Life as Performance: Journey of Courage 2017 – Day 32

Copyright Tam Black 2015
Designed for susanwithpearls.com

Guiding Thought

When I attune my mind to the Oneness that is All of Life, I understand my place in Wholeness. I am the very Presence of Life, and this Presence of Life is me. I am blessed through this understanding. In return I bless all I encounter.

Reflection

Do you know what makes a singer/musician/rock star great? One answer (so I’ve heard), is the really great performers can get up on stage thousands of times doing the same song, and do it with all the passion they had for it the very first time they performed it. Think about it…musicians who are on tour go from city to city performing the exact same songs. The crowds are different, but the performance is the same. But each time…each time the truly great performers sing their hearts out. They perform as though the music is fresh and new and vital…because to each crowd it is. I would think it would be really easy to become complacent singing the same songs over and over, to become stale and boring. But the truly great performers, they know how to tap their passion and convey it to the audience; there is almost a transmission of energy that goes out, that the audience feels from the performer, an excitement about the music.

That’s what I’ve heard anyway.

To me, this idea is a lesson for anyone: bring passion and excitement to everything you do, no matter how many times you do it. For many musicians, this is their job. Wouldn’t you like to bring that passion to your job? Your repetitious, mundane job? Maybe you would say, “well, they love what they do, of course they are passionate”. True, I’ll give you that. But… don’t you think they still have to rise to the occasion and generate the passion sometimes, especially when they’ve performed a song over and over and over? If they can’t do it, then they need to figure it out. If they can’t figure it out, they become stale and boring. For performers, it’s a matter of shelf-life: if they get stale, they’ll be thrown out; they have to give the audience that energy or they will be replaced. For them, generating the passion is critical to their career.
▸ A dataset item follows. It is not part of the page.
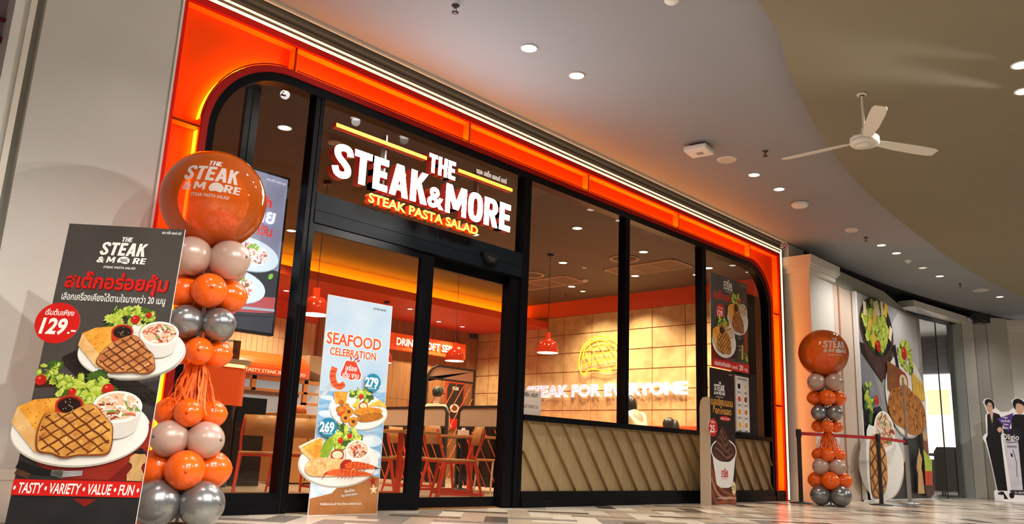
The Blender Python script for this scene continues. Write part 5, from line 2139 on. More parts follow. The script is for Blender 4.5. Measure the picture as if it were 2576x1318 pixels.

What a learning curve it would be if generating passion were the standard for keeping a job: You must bring passion every day, or you’re out of a job. Lots of people who are not musicians do this, already. When your livelihood depends on your ability to generate excitement and appreciation in others, you learn to do it pretty quickly, I would think.

Now, applying this discussion to your practices–your writing, your prayers, your yoga, your chanting, your Journey. How much passion do you bring? How much energy to you generate toward accomplishing the goal of your practices? (Your goal can be peace, physical health, enlightenment, whatever it is for you.)

This idea is at the heart of why people who don’t like rituals object to them: because when people perform the same rituals over and over with no passion, the ritual seems to become stale and boring. It’s not the ritual that is stale and boring, just like it’s not Hotel California that is stale and boring when it’s performed for the gazillionth time. It’s that the practitioner does not bring the vitality to the ritual.

Repetition of a ritual can be very liberating, and can expand your mind if you let it. Bringing passion to what you do, even when you have done it a gazillion times before makes you go deeper into yourself to find that passion, that energy, that aliveness that you can bring to it. Aren’t you worth that?

This is a lesson I have been working on, consciously now, for a few weeks. It’s not so easy. But I would dare say, it’s bringing me much learning and growth. I want  to be able to go deeper and deeper into my own vitality, and bring that to the surface…again and again and again.